NewsBite

Cops slap on the cuffs 55 years after killing

Detectives have levelled Australia’s oldest cold-case charge, saying they used modern policing methods to solve a 55-year-old murder.

A handcuffed Vincent O’Dempsey, 80, before his appearance at Brisbane Magistrates Court yesterday charged with the 1964 murder of Vincent Allen. Picture: AAP.
A handcuffed Vincent O’Dempsey, 80, before his appearance at Brisbane Magistrates Court yesterday charged with the 1964 murder of Vincent Allen. Picture: AAP.

Queensland detectives have ­levelled Australia’s oldest cold-case charge, saying they used modern policing methods to solve a 55-year-old murder .

Vincent O’Dempsey, 80, ­appeared in Brisbane Magistrates Court yesterday, charged with the 1964 murder of missing associate Vincent Raymond “Tommy” Allen.

Detective Senior Sergeant Tara Kentwell said it would be ­alleged Mr O’Dempsey murdered Allen, then 23, because of what he knew about two jewellery store robberies.

“I’d caution those responsible for cold-case murders to take no solace in the passage of time,” Sergeant Kentwell said. “Even after 55 years, a murder can be solved.”

Police Minister Mark Ryan said of the state’s homicide ­detectives and cold-case team: “They are the best, and today yet again we see evidence of that. Never before in Australia has a cold case this old produced a ­result like this.”

Allen had provided a statement to police about the robberies of the jewellery stores in Warwick, 130km southwest of Brisbane, agreeing to give evidence against Mr O’Dempsey.

Charges against Mr O’Dempsey over the robberies — in which safes and watches were stolen — were dropped following Allen’s disappearance.

Mr O’Dempsey was interviewed about the suspected murder in 1975 and 1979, and called as a witness at a 1980 inquest.

A coroner found Allen was dead, and that his death likely ­occurred in the Warwick area.

Detectives from the homicide squad’s cold-case team and the Brisbane police region launched a review last year. A $250,000 reward and indemnity from prosecution for any accomplice not involved in the actual murder was offered last month. Thousands of pieces of information dating back to 1964 were examined.

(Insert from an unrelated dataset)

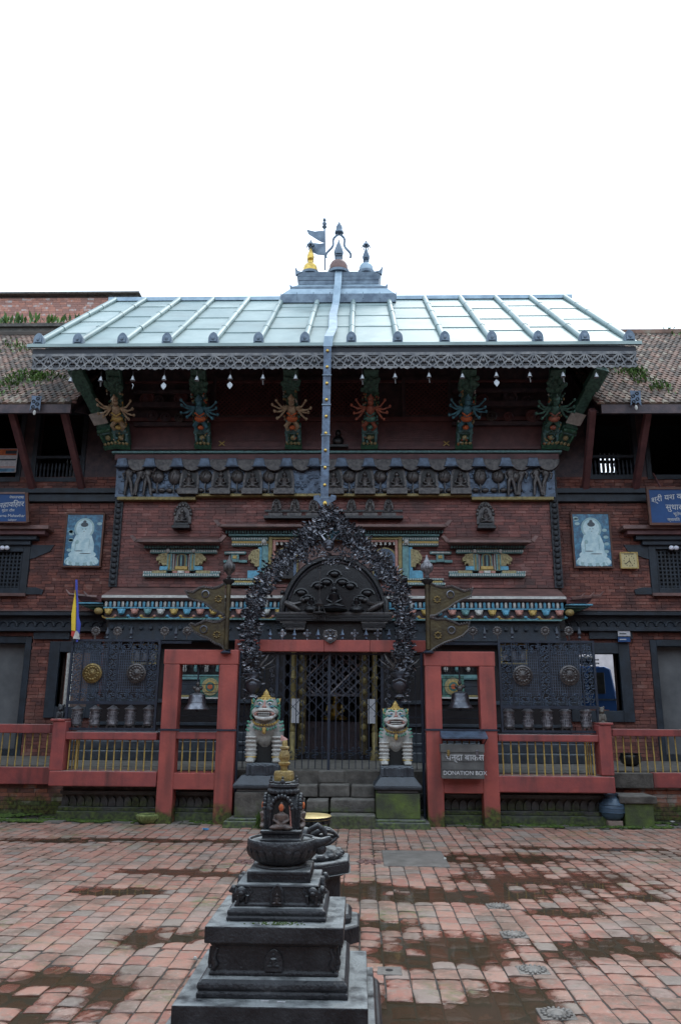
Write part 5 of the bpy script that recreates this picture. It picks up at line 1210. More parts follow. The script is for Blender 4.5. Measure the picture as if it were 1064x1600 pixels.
for i, (px, py, k) in enumerate(((111, 593, 0), (158, 592, 1), (208, 591, 3), (257, 590, 2), (308, 591, 0), (360, 589, 2), (411, 589, 1), (462, 589, 0), (566, 589, 1), (617, 587, 1), (670, 586, 1), (722, 587, 0), (775, 585, 2), (827, 585, 1), (879, 585, 1), (931, 586, 0))):
    wbell(P(px, py, YE + .06), k, 'small pale wind bell ' + nm[i])
# hanging plates at the wing eaves
for px, py, lab in ((56, 630, 'small pierced metal plate hanging from the left wing eave'), (992, 622, 'small pierced metal plate hanging from the right wing eave')):
    p = P(px, py, 14.5); t = thing('eave_plate', p, lab, 'ornament'); k = .0118
    MB().prism([(p.x + a * k, p.z + b_ * k) for a, b_ in ((-8, 14), (10, 13), (9, 6), (9, -14), (4, -7), (0, -10), (-4, -7), (-9, -14), (-7, 6))], p.y, p.y + .012).build('plate', 'repousse', t)
    for q in range(4): MB().tube(ringp(p.x + (-.04 if q % 2 else .04), p.z + .1 - .06 * q, .03, 0, 8, p.y - .01), .008, n=4, closed=True).build('plate_scroll', 'black', t)
    MB().ell((p.x, p.y, p.z - .2), (.03, .01, .055), 8, 6).build('plate_pendant', 'white', t, smooth=60)
    MB().tube([(p.x, p.y, p.z + .15), (p.x, p.y, p.z + .3)], .006, n=4).build('hook', 'bronze', t)
# ================================================================== RED FRAMES, RAILINGS
YF = 12.35
def bx(par, name, m, a, ya, b, yb, Y, d, bv=.012, z0=None, z1=None):
    x0, x1, q0, q1 = rect(a, ya, b, yb, Y); return MB().box(x0, x1, Y, Y + d, q0 if z0 is None else z0, q1 if z1 is None else z1).build(name, m, par, bevel=bv)
for L in (True, False):
    if L: xs = (245, 272, 338, 367); yt, ym, yr0, yr1, yb0, yb1 = 1015, 1038, 1144, 1155, 1208, 1234
    else: xs = (665, 691, 752, 777); yt, ym, yr0, yr1, yb0, yb1 = 1018, 1041, 1146, 1158, 1214, 1240
    off = 5 if L else 1
    t = thing('red_bell_frame', G((xs[0] + xs[3]) / 2, 1287), 'red painted concrete frame ' + ('holding the bell left of the gate' if L else 'with bell and donation box right of the gate'), 'frame')
    lx0, lx1, rx0, rx1 = P(xs[0] + off, 1150, YF).x, P(xs[1] + off * .6, 1150, YF).x, P(xs[2], 1150, YF).x, P(xs[3], 1150, YF).x
    ztop, zmid = P(305, yt, YF).z if L else P(720, yt, YF).z, P(305 if L else 720, ym, YF).z
    zz = lambda y: P(305 if L else 720, y, YF).z
    for a, b in ((lx0, lx1), (rx0, rx1)): MB().box(a, b, YF, YF + .24, -.05, zmid - .0).build('post', 'red', t, bevel=.012)
    MB().box(lx0 - .01, rx1 + .01, YF - .004, YF + .245, zmid + .001, ztop).build('top_beam', 'red', t, bevel=.012)
    MB().box(lx1 - .005, rx0 + .005, YF + .03, YF + .22, zz(yr1), zz(yr0)).build('rail', 'redf', t, bevel=.01)
    MB().box(lx1 - .005, rx0 + .005, YF + .012, YF + .45, zz(yb1), zz(yb0)).build('sill_beam', 'red', t, bevel=.01)
    MB().box(lx0 - .03, rx1 + .03, YF - .012, YF - .006, zz(1142), zz(1139)).build('steel_strip', 'iron', t)
    for k in range(7): zq = zz(ym) - .06 - k * .12; MB().tube([(lx1, YF + .2, zq), (rx0, YF + .2, zq)], .004, n=4).build('guard_wire', 'iron', t)
    for k in range(9): xq = lx1 + (rx0 - lx1) * (k + .5) / 9; MB().box(xq - .006, xq + .006, YF + .2, YF + .21, zmid - .1, zmid - .0).build('guard_tooth', 'iron', t)
    bme = MB().tube([(0, 0, 0), (0, 0, zz(yr1) - zz(yb0) + .02)], .011, n=6).mesh('yellow_bar', 'yellowbar', 60)
    for k in range(5): inst('yellow_bar', bme, t, (lx1 + (rx0 - lx1) * (k + .7) / 5.2, YF + .14, zz(yb0) - .01))
    # railing of the bay beside the frame
    if L: p0, p1, i0, i1 = 78, 101, 101, 245; ra, rb_, ba, bb2 = 1144, 1156, 1205, 1229; pt = 1127
    else: p0, p1, i0, i1 = 935, 957, 778, 935; ra, rb_, ba, bb2 = 1148, 1159, 1213, 1239; pt = 1133
    r = thing('red_railing', P((i0 + i1) / 2, 1230, YF), 'red concrete railing with yellow bars under the ' + ('left' if L else 'right') + ' iron screen', 'railing')
    bx(r, 'end_post', 'redf', p0 + 2, pt, p1, ba - 1, YF + .02, .3); bx(r, 'post_cap', 'redf', p0 + 1, pt - 4, p1 + 1, pt, YF + .0, .34)
    a_, b_ = (i0, i1) if L else (i0, i1)
    bx(r, 'rail', 'redf', a_, ra, b_, rb_, YF + .05, .2)
    bx(r, 'bottom_beam', 'redf', (76 if L else 778.5), ba, (244.5 if L else 961), bb2, YF, .46, bv=.015)
    x0, x1, z0, z1 = rect(i0, rb_, i1, ba, YF + .15)
    bme = MB().tube([(0, 0, 0), (0, 0, z1 - z0 + .02)], .011, n=6).mesh('yellow_bar', 'yellowbar', 60)
    for k in range(12): inst('yellow_bar', bme, r, (x0 + (x1 - x0) * (k + .6) / 12.2, YF + .15, z0 - .01), rot=(0, random.gauss(0, .006), 0))
    for k in range(3): inst('yellow_bar', bme, r, (x0 + .08 if L else x1 - .08, YF + .3 + k * .12, z0 - .01))
    # outer railing
    o = thing('red_railing', P(30 if L else 1010, 1230, YO), 'weathered red railing with yellow bars on the brick wall at the far ' + ('left' if L else 'right'), 'railing')
    a_, b_ = (-120, 79) if L else (957, 1180)
    if L: ra, rb_, ba, bb2 = 1131, 1145, 1198, 1225
    else: ra, rb_, ba, bb2 = 1140, 1151, 1208, 1232
    bx(o, 'rail', 'redf', a_, ra, b_, rb_, YO - .1, .2); 
    if L: bx(o, 'bottom_beam', 'redf', a_, ba, b_, bb2, YO - .14, .34)
    else: bx(o, 'bottom_beam', 'redf', 1021, ba, b_, bb2, YO - .14, .34); bx(o, 'bare_beam', 'stonegrey', 957, ba, 1020.6, bb2, YO - .14, .34)
    x0, x1, z0, z1 = rect(a_, rb_, b_, ba, YO); n_ = int((b_ - a_) / 11.4)
    bme = MB().tube([(0, 0, 0), (0, 0, z1 - z0 + .02)], .011, n=6).mesh('yellow_bar', 'yellowbar', 60)
    for k in range(n_): inst('yellow_bar', bme, o, (x0 + (x1 - x0) * (k + .5) / n_, YO, z0 - .01), rot=(0, random.gauss(0, .008), 0))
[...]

“We’ve located and interviewed witnesses and conducted a forensic review of exhibits,” Sergeant Kentwell said. “We have utilised modern policing methodologies to progress a historical ­investigation to this stage.”

Allen, one of 10 siblings, is survived by four sisters and two brothers. His parents have died. The family was ­“extremely relieved with the outcome”.

Australian police have had mixed results with prosecutions in historic murders.

In 2017, two men were jailed for life for the murders of Barbara McCulkin, 34, and her daughters Vicki, 13, and Leanne, 11, in January 1974.

Also in 2017, NSW police charged a man with murdering three-year-old Cheryl Grimmer, who disappeared from Fairy Meadow Beach in Wollongong in 1970, then believed to be the ­nation’s oldest cold-case arrest, but the charge was dropped ­before trial.

Mr O’Dempsey and Allen met when they were working on construction of the Leslie Dam near Warwick. The last known sighting of Allen was of him getting into a maroon Holden sedan in Grafton Street, Warwick, on April 18, 1964. Allen was due to play rugby league for Eastern Suburbs the next day but didn’t arrive.

Police had called for a person to come forward who had a conversation with one of Allen’s teammates in the dressing sheds at the game.

There were suspicions Allen was buried in the Leslie Dam wall. “We believe there are still witnesses out there who hold vital information,” Sergeant Kentwell said.